Tax on the “old reliables” such as alcohol and tobacco are expected on Tuesday, with increases in petrol and diesel forming part of a new carbon tax. The exchequer returns published on Thursday show that the Government will raise about €34 billion in taxes this year but its spending programmes are set to cost more than €65 billion. The biggest item of Government spending is the €21 billion or more that will go on social welfare payments, but cuts in the basic rates are not expected in the budget.

However, Mr Lenihan may give a strong signal that basic rates will come down next year if prices fall by 4 per cent or more, as is widely expected.

The early childcare supplement of €1,000 per child under 5½ years is likely to be curtailed or abolished completely this year.

Taoiseach Brian Cowen signalled yesterday he has come around to the idea of cutting the number of junior ministers, with five of them likely to go to bring the number down to 15.

Addressing the Irish Management Institute in Dublin, Mr Cowen also said Irish banks were “in denial” about the level of their problems, when they sought Government support last autumn.

“We were told by the banks they could get cash from the private sector, but that wasn’t true. There was a certain sense of denial that was going on.”

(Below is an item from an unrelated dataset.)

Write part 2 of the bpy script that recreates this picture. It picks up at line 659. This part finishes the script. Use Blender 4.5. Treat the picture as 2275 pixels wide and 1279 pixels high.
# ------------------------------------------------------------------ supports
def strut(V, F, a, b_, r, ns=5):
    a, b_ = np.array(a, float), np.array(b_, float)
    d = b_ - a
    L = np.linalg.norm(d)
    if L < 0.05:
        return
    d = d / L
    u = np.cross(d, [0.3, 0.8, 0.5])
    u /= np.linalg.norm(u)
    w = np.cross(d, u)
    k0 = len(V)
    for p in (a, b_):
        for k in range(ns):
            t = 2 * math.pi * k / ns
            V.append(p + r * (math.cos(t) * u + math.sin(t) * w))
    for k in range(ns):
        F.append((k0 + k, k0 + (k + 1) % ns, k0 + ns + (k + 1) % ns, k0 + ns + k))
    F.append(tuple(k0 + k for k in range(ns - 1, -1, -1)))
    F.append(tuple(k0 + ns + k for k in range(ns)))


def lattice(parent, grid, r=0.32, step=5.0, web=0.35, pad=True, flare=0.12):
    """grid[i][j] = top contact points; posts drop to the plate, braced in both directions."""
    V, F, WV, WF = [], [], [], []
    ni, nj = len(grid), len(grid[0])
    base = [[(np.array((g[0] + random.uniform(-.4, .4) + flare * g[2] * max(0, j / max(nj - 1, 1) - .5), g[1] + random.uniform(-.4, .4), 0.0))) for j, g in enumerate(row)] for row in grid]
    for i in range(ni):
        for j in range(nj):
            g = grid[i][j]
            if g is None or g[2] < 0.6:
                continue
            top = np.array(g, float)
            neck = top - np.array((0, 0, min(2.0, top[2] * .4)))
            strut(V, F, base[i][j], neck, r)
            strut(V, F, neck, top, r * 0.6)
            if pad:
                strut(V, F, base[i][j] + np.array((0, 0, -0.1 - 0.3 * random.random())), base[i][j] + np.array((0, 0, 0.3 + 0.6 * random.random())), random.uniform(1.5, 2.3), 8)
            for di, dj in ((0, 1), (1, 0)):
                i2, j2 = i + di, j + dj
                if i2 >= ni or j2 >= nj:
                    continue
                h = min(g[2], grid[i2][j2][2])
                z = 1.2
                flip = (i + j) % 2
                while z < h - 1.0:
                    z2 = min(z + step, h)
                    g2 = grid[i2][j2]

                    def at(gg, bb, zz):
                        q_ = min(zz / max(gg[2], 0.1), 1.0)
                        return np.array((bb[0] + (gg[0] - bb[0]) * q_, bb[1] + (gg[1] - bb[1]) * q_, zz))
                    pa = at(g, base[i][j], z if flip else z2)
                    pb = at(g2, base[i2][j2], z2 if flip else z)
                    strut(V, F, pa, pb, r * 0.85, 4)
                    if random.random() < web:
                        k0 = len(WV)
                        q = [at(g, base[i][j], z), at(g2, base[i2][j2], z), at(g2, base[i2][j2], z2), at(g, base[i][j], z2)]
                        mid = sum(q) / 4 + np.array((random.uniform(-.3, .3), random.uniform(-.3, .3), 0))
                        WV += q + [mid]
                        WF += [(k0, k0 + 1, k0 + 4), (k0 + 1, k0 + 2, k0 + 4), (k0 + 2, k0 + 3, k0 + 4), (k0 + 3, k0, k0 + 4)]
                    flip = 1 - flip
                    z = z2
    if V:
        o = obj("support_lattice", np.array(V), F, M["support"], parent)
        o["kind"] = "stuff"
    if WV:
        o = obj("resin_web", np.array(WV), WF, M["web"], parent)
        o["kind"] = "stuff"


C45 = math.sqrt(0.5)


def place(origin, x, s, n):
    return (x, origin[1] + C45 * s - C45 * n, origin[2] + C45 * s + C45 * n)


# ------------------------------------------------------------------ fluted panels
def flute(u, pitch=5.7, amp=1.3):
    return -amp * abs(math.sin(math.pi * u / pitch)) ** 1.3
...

Mr Lenihan is planning to visit international financial centres such as Paris and Frankfurt in the coming weeks to outline to investors who buy Government bonds of the budgetary measures introduced to address the growing deficit in the public finances.

Mr Cowen’s comments will increase pressure on the banks to provide realistic assessments of bad debts on their loan books ahead of the expected transfer of impaired loans to the “bad bank” agency being devised by officials. During the emergency discussions on the night before the State bank guarantee was introduced in September, the two largest banks, Allied Irish Banks and Bank of Ireland, asked the Government for cash injections and lobbied to have Anglo Irish Bank nationalised due to the threat to its survival.

It has emerged that the two banks left the overnight negotiations on September 30th believing the Government would nationalise Anglo Irish the following weekend, following the introduction of the bank guarantee.